**DATASET ROWS**.
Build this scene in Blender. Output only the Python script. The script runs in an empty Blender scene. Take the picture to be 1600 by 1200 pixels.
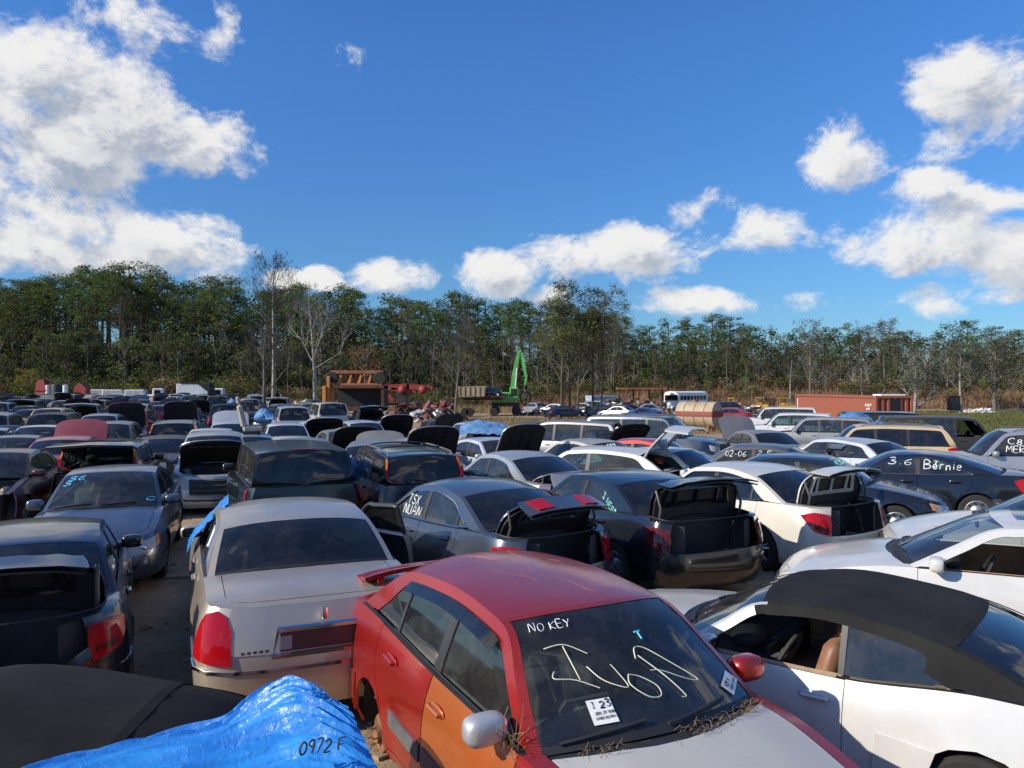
import bpy, bmesh, math, random
import numpy as np
from math import sin, cos, pi, radians, hypot, atan2, sqrt
from mathutils import Vector, Matrix, noise as mnoise

SC = bpy.context.scene
COL = SC.collection
CAMZ = 2.8; HPX = 604.0; FPX = 1180.0

# ------------------------------------------------------------------ camera, sky, sun, exposure
cam_d = bpy.data.cameras.new('camera'); cam = bpy.data.objects.new('camera', cam_d); COL.objects.link(cam)
cam_d.sensor_width = 36.0; cam_d.lens = 36.0*FPX/1600.0; cam_d.clip_end = 3000; cam_d.clip_start = 0.05
cam.location = (0, 0, CAMZ)
cam.rotation_euler = (radians(90)+math.atan((HPX-600.0)/FPX), 0, 0)
SC.camera = cam
SC.view_settings.view_transform = 'Standard'; SC.view_settings.look = 'None'
SC.view_settings.gamma = 1; SC.view_settings.use_curve_mapping = False
SC.view_settings.exposure = 0.24
SUN_EL = 29.0
SUNV = Vector((-0.93*cos(radians(SUN_EL)), -0.36*cos(radians(SUN_EL)), sin(radians(SUN_EL)))).normalized()
sun_d = bpy.data.lights.new('sun', 'SUN'); sun_d.energy = 4.7; sun_d.angle = radians(0.5); sun_d.color = (1.0, 0.91, 0.77)
sun = bpy.data.objects.new('sun', sun_d); COL.objects.link(sun)
sun.rotation_euler = (-SUNV).to_track_quat('-Z', 'Y').to_euler()

class NT:
    """small helper for node graphs"""
    def __init__(s, tree): s.t = tree; s.n = tree.nodes; s.l = tree.links
    def node(s, typ, **kw):
        n = s.n.new(typ)
        for k, v in kw.items(): setattr(n, k, v)
        return n
    def link(s, a, b): s.l.new(a, b)
    def setin(s, sock, v):
        if hasattr(v, 'is_output') or isinstance(v, bpy.types.NodeSocket): s.l.new(v, sock)
        else: sock.default_value = v
    def math(s, op, a, b=None, c=None, clamp=False):
        n = s.n.new('ShaderNodeMath'); n.operation = op; n.use_clamp = clamp
        s.setin(n.inputs[0], a)
        if b is not None: s.setin(n.inputs[1], b)
        if c is not None: s.setin(n.inputs[2], c)
        return n.outputs[0]
    def mapr(s, v, a, b, c=0.0, d=1.0, smooth=True):
        n = s.n.new('ShaderNodeMapRange'); n.interpolation_type = 'SMOOTHSTEP' if smooth else 'LINEAR'; n.clamp = True
        s.setin(n.inputs[0], v); n.inputs[1].default_value = a; n.inputs[2].default_value = b
        n.inputs[3].default_value = c; n.inputs[4].default_value = d
        return n.outputs[0]
    def mix(s, f, a, b, blend='MIX'):
        n = s.n.new('ShaderNodeMix'); n.data_type = 'RGBA'; n.blend_type = blend
        s.setin(n.inputs[0], f)
        for k, v in ((6, a), (7, b)):
            if isinstance(v, tuple): n.inputs[k].default_value = (v[0], v[1], v[2], 1)
            else: s.l.new(v, n.inputs[k])
        return n.outputs[2]
    def noise(s, vec, scale, detail=4, rough=0.55, dist=0.0):
        n = s.n.new('ShaderNodeTexNoise'); n.inputs['Scale'].default_value = scale; n.inputs['Detail'].default_value = detail
        n.inputs['Roughness'].default_value = rough; n.inputs['Distortion'].default_value = dist
        if vec is not None: s.l.new(vec, n.inputs['Vector'])
        return n.outputs[0]

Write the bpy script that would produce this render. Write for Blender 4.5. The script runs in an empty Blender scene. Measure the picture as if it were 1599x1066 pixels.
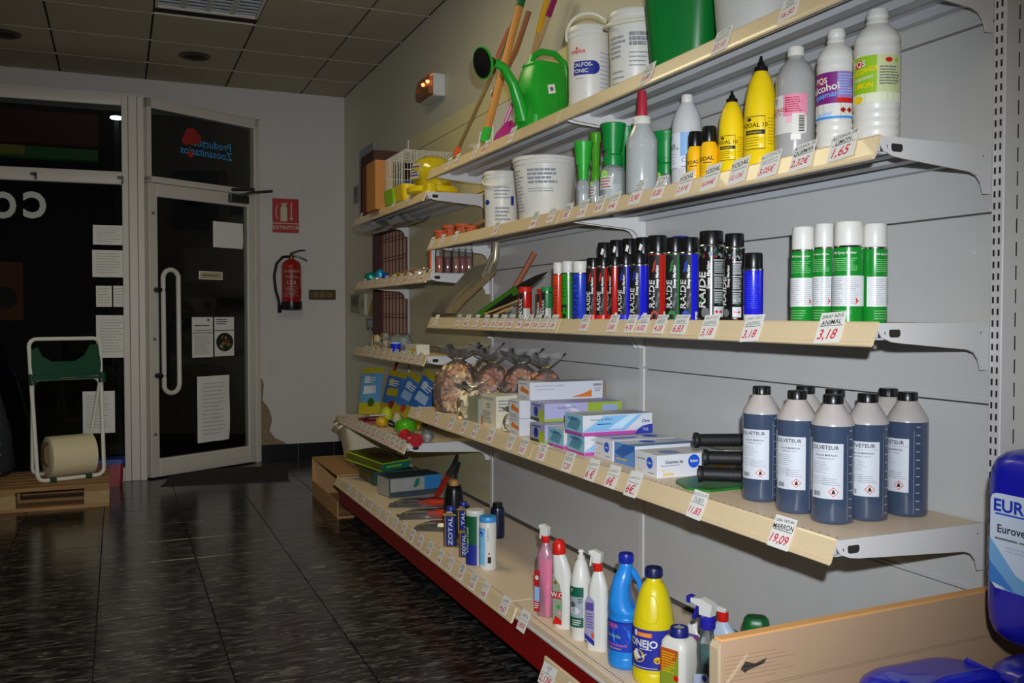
import bpy, math, random
from math import sin, cos, pi, radians, atan2, sqrt, tan
random.seed(11)
sc = bpy.context.scene
COL = sc.collection

# ------------------------------------------------------------------ camera
F = 1451.93
CH = 1.21
YAW, PIT, ROL = radians(22.982), radians(1.645), radians(0.042)
def _basis():
    cy, sy, cp, sp = cos(YAW), sin(YAW), cos(PIT), sin(PIT)
    f = (sy*cp, cy*cp, -sp); r = (cy, -sy, 0.0)
    u = (r[1]*f[2]-r[2]*f[1], r[2]*f[0]-r[0]*f[2], r[0]*f[1]-r[1]*f[0])
    c, s = cos(ROL), sin(ROL)
    r2 = tuple(c*a+s*b for a, b in zip(r, u)); u2 = tuple(-s*a+c*b for a, b in zip(r, u))
    return r2, u2, f
RV, UV, FV = _basis()
from mathutils import Vector, Matrix
cam = bpy.data.cameras.new('camera'); camo = bpy.data.objects.new('camera', cam); COL.objects.link(camo)
cam.sensor_width = 36; cam.lens = F*36/1599; cam.clip_start = 0.05; cam.clip_end = 60
m = Matrix.Identity(4)
for i in range(3):
    m[i][0] = RV[i]; m[i][1] = UV[i]; m[i][2] = -FV[i]
m.translation = Vector((0, 0, CH)); camo.matrix_world = m
sc.camera = camo
# ------------------------------------------------------------------ world, exposure
w = bpy.data.worlds.new('night'); sc.world = w; w.use_nodes = True
w.node_tree.nodes['Background'].inputs[0].default_value = (0.05, 0.06, 0.09, 1)
w.node_tree.nodes['Background'].inputs[1].default_value = 0.012
sc.view_settings.view_transform = 'Standard'; sc.view_settings.look = 'None'
sc.view_settings.gamma = 1; sc.view_settings.use_curve_mapping = False
sc.view_settings.exposure = 0.0
# ------------------------------------------------------------------ lights
FLASH_W, TUBE_W = 325.0, 190.0
def area(name, loc, sx, sy, power, col):
    l = bpy.data.lights.new(name, 'AREA'); l.shape = 'RECTANGLE'; l.size = sx; l.size_y = sy
    l.energy = power; l.color = col
    o = bpy.data.objects.new(name, l); o.location = loc; COL.objects.link(o); return o
fl = bpy.data.lights.new('camera_flash', 'SPOT'); fl.energy = FLASH_W; fl.shadow_soft_size = 0.016
fl.color = (0.86, 0.92, 1.0); fl.spot_size = radians(87); fl.spot_blend = 1.0
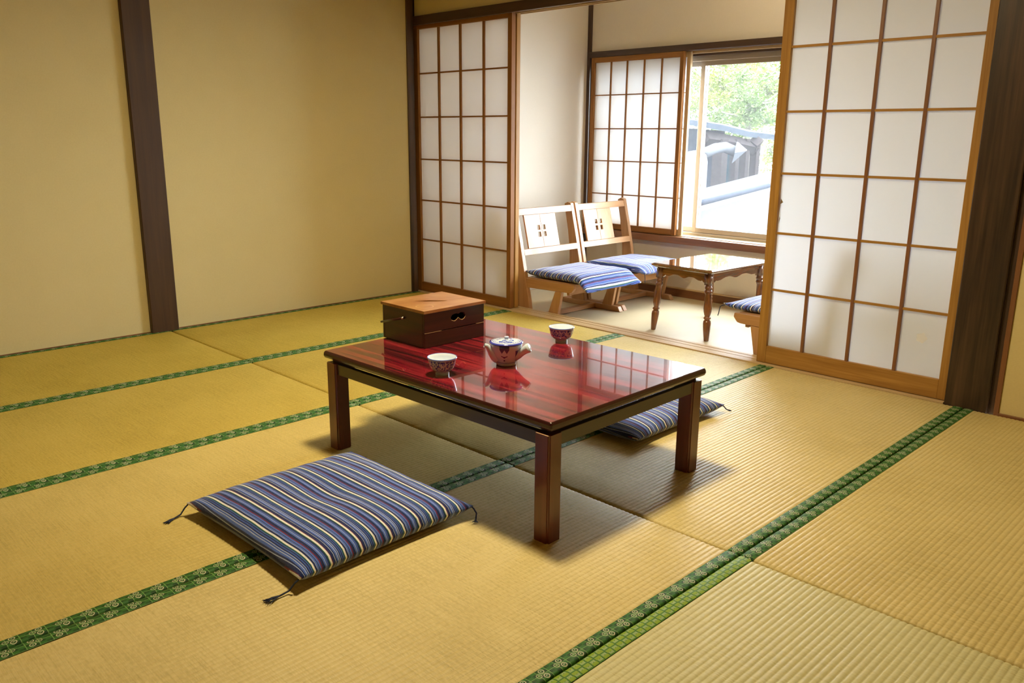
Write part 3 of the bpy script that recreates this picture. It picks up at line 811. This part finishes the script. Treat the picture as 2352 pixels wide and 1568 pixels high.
s2 = seat_cushion((1.128, .725+CW/2, SZ), .480, .520, .062, 12, (.175, .5), 'indigo striped seat cushion on the chair in the veranda corner', 'x')
tassel(s2, (.232, -.245, .018), (.243, -.250, -.020), (.243, -.250, -.045), 9, .004, .02)
s3 = seat_cushion((2.515, .720-CW/2, SZ), .480, .500, .044, 13, (.30, .2), 'dark striped seat cushion peeping out behind the right sliding screen', 'y', PI)
tassel(s3, (.235, .240, .022), (.256, .250, .012), (.262, .254, -.030), 10, .004, .018)

# ================================================================ VERANDA TABLE
def veranda_table():
    rt = tag(empty('side_table', (1.881, .694, ZE), math.radians(-2.6)), 'small polished brown table with turned legs and scalloped apron, on the veranda by the window', 'table')
    H = .400; a, b = .210, .310
    def oct_(dx, z, ch=.016):
        A, B = a-dx, b-dx
        return [(A-ch, -B, z), (A, -B+ch, z), (A, B-ch, z), (A-ch, B, z), (-A+ch, B, z), (-A, B-ch, z), (-A, -B+ch, z), (-A+ch, -B, z)]
    tt = M('polished_tabletop', .08, 1.0, .5, .02)
    n = tt.noise((28, 2, 28), 1, 4, .6, .4); tt.color(tt.ramp(n, [(.3, (.09, .035, .014)), (.7, (.22, .085, .030))])); tt.b.inputs['Coat IOR'].default_value = 2.2
    loft('tabletop', [oct_(.022, H-.026), oct_(.012, H-.022), oct_(.006, H-.016), oct_(0, H-.013), oct_(.0, H-.006), oct_(.004, H-.004), oct_(.012, H), ], tt.m, rt)
    prof = [(.0155, 0), (.017, .004), (.020, .030), (.0245, .068), (.0265, .098), (.024, .112), (.0165, .118), (.019, .121), (.0255, .128), (.019, .136), (.0165, .139), (.021, .146), (.0265, .165), (.0275, .182), (.0235, .215), (.0195, .255),
            (.0215, .262), (.0215, .264), (.0245, .268), (.0265, .275), (.023, .283), (.0190, .286), (.0245, .291), (.0255, .297), (.022, .304), (.018, .307), (.023, .313)]
    k = .80; prof = [(r_*.84, z*1.0) for r_, z in prof]
    lt = a-.042, b-.052
    for sx in (-1, 1):
        for sy in (-1, 1):
            bm = lathe_bm(prof, 20)
            # block on top
            g = bmesh.ops.create_cube(bm, size=1, matrix=Matrix.Translation((0, 0, .343)) @ Matrix.Diagonal((.036, .036, .062, 1)))
            sh = Matrix.Identity(4); sp = .060
            sh[0][2] = -sx*sp; sh[1][2] = -sy*sp; sh[0][3] = sx*sp*.30; sh[1][3] = sy*sp*.30
            bm.transform(sh)
            link('leg', to_mesh(bm), turned_wood('z'), rt, (sx*lt[0], sy*lt[1], 0), True)
    def scallop(Lh):
        top = H-.026; pts = [(-Lh, top), (-Lh, top-.062)]; K = 46
        for i in range(K+1):
            t = -1+2*i/K; s = abs(t)
            z = -.062+.030*min(1, (1-s)/.28)**1.5
            z += -.013*abs(math.cos(t*PI*1.5))**3*(1 if s < .78 else 0)
            pts.append((t*Lh, top+z))
        pts += [(Lh, top-.062), (Lh, top)]
        o = []
        for p in pts:
            if not o or (abs(o[-1][0]-p[0])+abs(o[-1][1]-p[1])) > 1e-5: o.append(p)
        return o
    for s in (-1, 1):
        plate('scalloped_apron', scallop(lt[0]-.008), [], .012, turned_wood('x'), rt, 'xz', s*lt[1], 0)
        plate('scalloped_apron', scallop(lt[1]-.008), [], .012, turned_wood('y'), rt, 'yz', s*lt[0], 0)
    return rt
veranda_table()

# ================================================================ OUTSIDE
def ray(U, V, y):
    d = f+r*((U-1176)/1905.91)-u*((V-784)/1905.91); t = (y-CAM.y)/d.y; return CAM+d*t
gm = M('pale_gravel', .9); n = gm.noise((1, 1, 1), 3, 4, .6); gm.color(gm.ramp(n, [(.3, (.13, .13, .12)), (.7, (.19, .19, .18))]))
gr = link('ground', to_mesh(plate_bm([(-60, 1.75), (20, 1.75), (20, 70), (-60, 70)], [], .2)), gm.m, None, (0, 0, -3.2)); tag(gr, kind='structure')
# house's lower roof below the window: pale metal sheets with standing seams
lr = tag(empty('lower_roof', (0, 0, 0)), 'white sheet metal roof slope with raised seams, below the window', 'roof')
RM = plain('white_roof_metal', (.066, .068, .074), .9, 0, .05)
RD = plain('grey_eave_tile', (.018, .022, .030), .9, 0, .05)
me = bpy.data.meshes.new('roof_sheet'); me.from_pydata([(-9, 1.9, -.75), (3.5, 1.9, -.75), (3.5, 7.0, -.25), (-9, 7.0, -.25), (-9, 7.0, -1.2), (3.5, 7.0, -1.2)], [], [(0, 1, 2, 3), (3, 2, 5, 4)]); link('roof_sheet', me, RM, lr)
for k in range(14):
    a = Vector((-8.6+.9*k, 1.95, -.735)); b = Vector((-8.6+.9*k, 6.95, -.235)); link('standing_seam', to_mesh(tube_bm([a, b], .02, 6)), RM, lr)
link('ridge_cap', to_mesh(tube_bm([(-9, 7.0, -.22), (3.5, 7.0, -.22)], .07, 8)), RM, lr)
# second, farther slope
fr_ = tag(empty('far_roof', (0, 0, 0)), 'far white roof slope with a grey gutter line, beyond the lower roof', 'roof')
P = [ray(1540, 505, 8.6), ray(1800, 430, 11.5), ray(1800, 385, 13.5), ray(1540, 452, 10.0)]
me = bpy.data.meshes.new('roof_sheet'); me.from_pydata([tuple(p) for p in P]+[(p.x, p.y, p.z-1.4) for p in P], [], [(0, 1, 2, 3), (0, 4, 5, 1), (3, 2, 6, 7)]); link('roof_sheet', me, RM, fr_)
g1, g2 = ray(1610, 466, 8.9), ray(1765, 426, 11.0)
link('gutter', to_mesh(tube_bm([g1, g2], [.05, .05], 8)), RD, fr_, smooth=True)
# outbuilding with a porch
ob = tag(empty('outbuilding', (0, 0, 0)), 'timber outbuilding with a sweeping grey eave and porch posts, seen through the window', 'building')
WD = plain('weathered_grey_timber', (.016, .013, .013), .9, 0, .05); WL = plain('blue_grey_wall_boards', (.016, .020, .028), .9, 0, .05); WR = plain('grey_roof_metal', (.020, .025, .032), .9, 0, .05)
E_ = [ray(1540, 268, 10.0), ray(1600, 277, 10.8), ray(1660, 287, 11.6), ray(1720, 302, 12.6), ray(1800, 312, 14)]
U_ = [p+Vector((-1.2, 2.2, .04)) for i, p in enumerate(E_)]
vs = [tuple(p) for p in E_]+[tuple(p) for p in U_]+[(p.x, p.y, p.z-.11) for p in E_]+[(p.x, p.y, p.z-.11) for p in U_]; fs = []
for i in range(4): fs += [(i, i+1, 6+i, 5+i), (10+i, 11+i, i+1, i), (15+i, 16+i, 11+i, 10+i), (5+i, 6+i, 16+i, 15+i)]
me = bpy.data.meshes.new('roof'); me.from_pydata(vs, [], fs); link('roof', me, WR, ob)
bmm = tube_bm([p+Vector((-.1, .45, -.34)) for p in E_[1:4]]+[ray(1738, 322, 12.9)], .15, 4); link('eave_beam', to_mesh(bmm), WD, ob)
for (a, b, yy) in ((1645, 1667, 11.7), (1683, 1697, 12.2), (1706, 1720, 12.7), (1729, 1744, 13.1)):
    p = ray((a+b)/2, 322, yy); q = ray(b, 322, yy)-ray(a, 322, yy); w = q.length/2
    box('porch_post', p.x-w, p.x+w, p.y-w, p.y+w, -3.1, p.z+.02, WD, ob, 0)
a, b = ray(1520, 290, 11.6), ray(1642, 300, 12.4)
bm = bmesh.new(); v4 = [bm.verts.new(p) for p in (a, b, Vector((b.x, b.y, -3.1)), Vector((a.x, a.y, -3.1)))]; bm.faces.new(v4)
ex = bmesh.ops.extrude_face_region(bm, geom=bm.faces[:]); bmesh.ops.translate(bm, vec=(-.3, .9, 0), verts=[v for v in ex['geom'] if isinstance(v, bmesh.types.BMVert)])
link('wall', to_mesh(bm), WL, ob)
a = ray(1676, 330, 13.6); box('blue_shutter', a.x-.35, a.x+.30, a.y, a.y+.1, -3.1, a.z, plain('teal_shutter', (.008, .028, .038), .9, 0, .05), ob, 0)
# white tank and hooded flue pipe
wt = tag(empty('water_tank', (0, 0, 0)), 'rounded white tank beside the outbuilding, behind the window bar', 'tank')
p = ray(1592, 440, 9.8); q = ray(1592, 345, 9.8); H_ = q.z-(-3.1)
link('shell', to_mesh(lathe_bm([(.20, 0), (.23, .1), (.23, H_-.2), (.20, H_-.08), (.12, H_-.02), (.01, H_)], 20)), plain('tank_white', (.075, .078, .085), .9, 0, .05), wt, (p.x, p.y, -3.1), True)
fp = tag(empty('flue_pipe', (0, 0, 0)), 'metal flue pipe with a tilted square hood, in front of the porch posts', 'pipe')
A_, B_, C_ = ray(1618, 352, 10.3), ray(1665, 338, 10.8), ray(1698, 352, 11.0)
link('pipe_support', to_mesh(tube_bm([A_, Vector((A_.x, A_.y, -3.1))], .05, 8)), WD, fp)
link('pipe', to_mesh(tube_bm([A_, A_.lerp(B_, .5)+Vector((0, 0, .03)), B_, C_], .10, 12)), plain('galvanised_metal', (.055, .06, .068), .9, 0, .05), fp, smooth=True)
hc = ray(1704, 346, 10.9); bm = bmesh.new()
hp = [ray(1683, 373, 10.9), ray(1716, 344, 11.0), ray(1694, 325, 11.0), ray(1690, 348, 10.8)]
v_ = [bm.verts.new(p_) for p_ in hp]; bm.faces.new(v_); ex = bmesh.ops.extrude_face_region(bm, geom=bm.faces[:]); bmesh.ops.translate(bm, vec=(.05, -.12, -.02), verts=[v for v in ex['geom'] if isinstance(v, bmesh.types.BMVert)])
link('hood', to_mesh(bm), plain('galvanised_metal', (.075, .08, .09)), fp)
# trees on the slope beyond
def leafmat(name, c1_, c2_):
    m = M(name, .6); n = m.noise((1, 1, 1), 1.1, 3, .6)
    c = m.ramp(n, [(.3, c1_), (.7, c2_)]); m.color(c)
    t = m.nt.nodes.new('ShaderNodeBsdfTranslucent'); m.nt.links.new(c, t.inputs[0])
    mx = m.nt.nodes.new('ShaderNodeMixShader'); mx.inputs[0].default_value = .4
    m.nt.links.new(m.b.outputs[0], mx.inputs[1]); m.nt.links.new(t.outputs[0], mx.inputs[2]); m.nt.links.new(mx.outputs[0], m.nt.nodes['Material Output'].inputs[0]); return m.m
LM = [leafmat('spring_leaf', (.060, .088, .008), (.125, .150, .030)), leafmat('deep_leaf', (.018, .042, .007), (.050, .080, .013))]
TR = plain('pale_bark', (.06, .056, .045), .9)
def tree(U, V, y, R, Hh, k, seed, label):
    rnd = random.Random(seed); c = ray(U, V, y)
    rt = tag(empty('tree', (c.x, c.y, -3.1)), label, 'tree', 'trees beyond the outbuilding')
    top = c.z+3.1
    tr = tube_bm([(0, 0, 0), (.1, 0, top*.5), (-.1, .1, top), (.0, 0, top+R*.5)], [.16, .13, .09, .03], 8)
    for q in range(6):
        a = rnd.uniform(0, 6.28); tube_bm([(0, 0, top-R*.3+q*.12), (math.cos(a)*R*.6, math.sin(a)*R*.6, top+R*rnd.uniform(0, .5))], [.05, .015], 5, tr)
    link('trunk', to_mesh(tr), TR, rt, smooth=True)
    vs, fs = [], []
    cl = [Vector((rnd.gauss(0, .45), rnd.gauss(0, .35), rnd.gauss(0, .42)))*R for _ in range(26)]
    for i in range(5200):
        cc = rnd.choice(cl); p_ = cc+Vector((rnd.gauss(0, 1), rnd.gauss(0, 1), rnd.gauss(0, .6)))*R*.15; s = rnd.uniform(.04, .085)*R/1.7
        d1_ = Vector((rnd.uniform(-1, 1), rnd.uniform(-1, 1), rnd.uniform(-.6, .6))).normalized(); d2_ = d1_.cross(Vector((rnd.uniform(-1, 1), rnd.uniform(-1, 1), 1))).normalized()
        p_.z += top; b_ = len(vs); vs += [p_-d1_*s, p_+d2_*s*.5, p_+d1_*s, p_-d2_*s*.5]; fs.append((b_, b_+1, b_+2, b_+3))
    me = bpy.data.meshes.new('foliage'); me.from_pydata([tuple(v) for v in vs], [], fs); fo = link('foliage', me, LM[k], rt); fo['kind'] = 'stuff'
tree(1722, 262, 16.8, 1.2, 3, 1, 3, 'darker green bushy tree just above the eave of the outbuilding')
tree(1652, 205, 21, 1.55, 4, 0, 1, 'bright spring-green tree at the left of the window view')
tree(1762, 190, 26, 1.95, 4, 0, 2, 'bright green tree at the top right of the window view')
tree(1796, 345, 19.5, 1.2, 3, 0, 5, 'low light green tree right of the porch posts')
tree(1690, 245, 32, 2.8, 3, 1, 4, 'darker green tree rising behind the outbuilding roof at left')
tree(1700, 130, 48, 4.4, 4, 0, 6, 'tall pale green tree behind the others, at the window top')
tree(1805, 240, 39, 3.5, 4, 0, 7, 'pale green tree at the right side of the window view')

**DIRECTIONS**.
Can the lines from the start of the records through the line with "CAMZ = 2.8; HPX = 604.0; FPX = 1180.0" be given again exactly, with the pictures left out?

**RESULT OF THIS TASK**.
Build this scene in Blender. Output only the Python script. The script runs in an empty Blender scene. Take the picture to be 1600 by 1200 pixels.
import bpy, bmesh, math, random
import numpy as np
from math import sin, cos, pi, radians, hypot, atan2, sqrt
from mathutils import Vector, Matrix, noise as mnoise

SC = bpy.context.scene
COL = SC.collection
CAMZ = 2.8; HPX = 604.0; FPX = 1180.0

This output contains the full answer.